Michele De Palma, segretario generale della Fiom-Cgil, ha evidenziato la necessità di un cambiamento radicale nell’approccio alla transizione: «Mentre in Europa crescono nazionalismi e divisioni, i lavoratori si uniscono per difendere i propri diritti. La transizione ecologica non può avvenire contro i lavoratori, ma solo con loro. È necessario bloccare i licenziamenti, garantire l’occupazione e redistribuire le risorse attraverso salari equi e una riduzione dell’orario di lavoro. Se vogliamo un futuro democratico per l’Europa, dobbiamo fondarlo sul lavoro». 
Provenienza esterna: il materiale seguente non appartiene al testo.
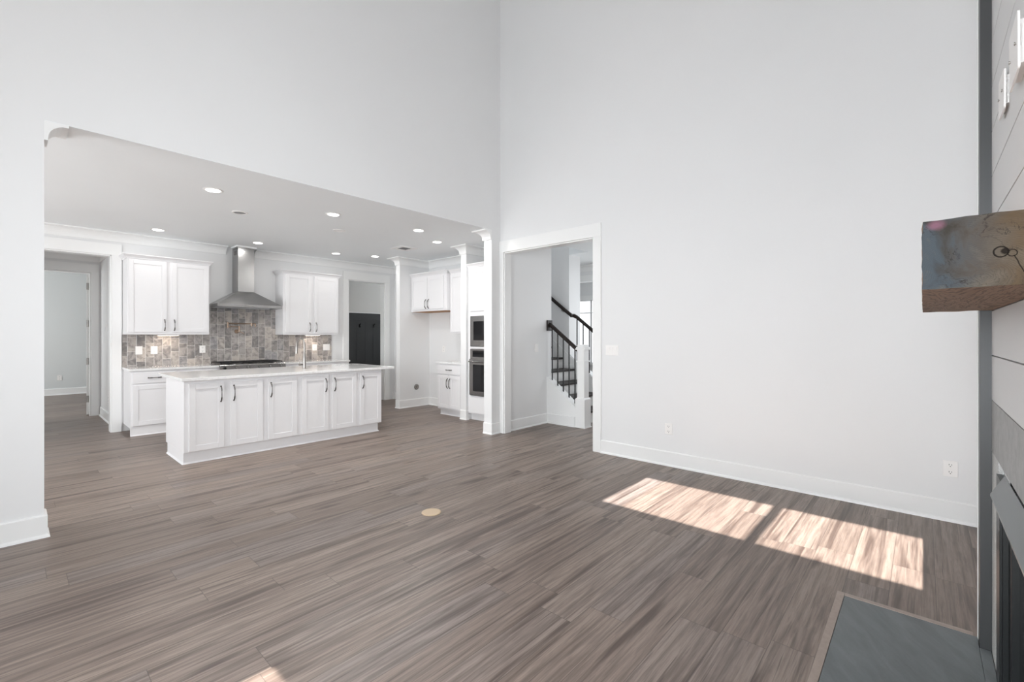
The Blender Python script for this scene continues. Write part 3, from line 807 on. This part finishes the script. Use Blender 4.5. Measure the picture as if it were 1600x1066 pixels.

La manifestazione di mercoledì 5 febbraio a Bruxelles rappresenta un segnale forte da parte del mondo del lavoro, che chiede con urgenza un cambio di rotta nelle politiche industriali comunitarie, a fronte della concreta prospettiva di un’Europa sempre più fragile dal punto di vista economico e sociale, con conseguenze nefaste per milioni di lavoratori e per il tessuto produttivo dell’intero continente.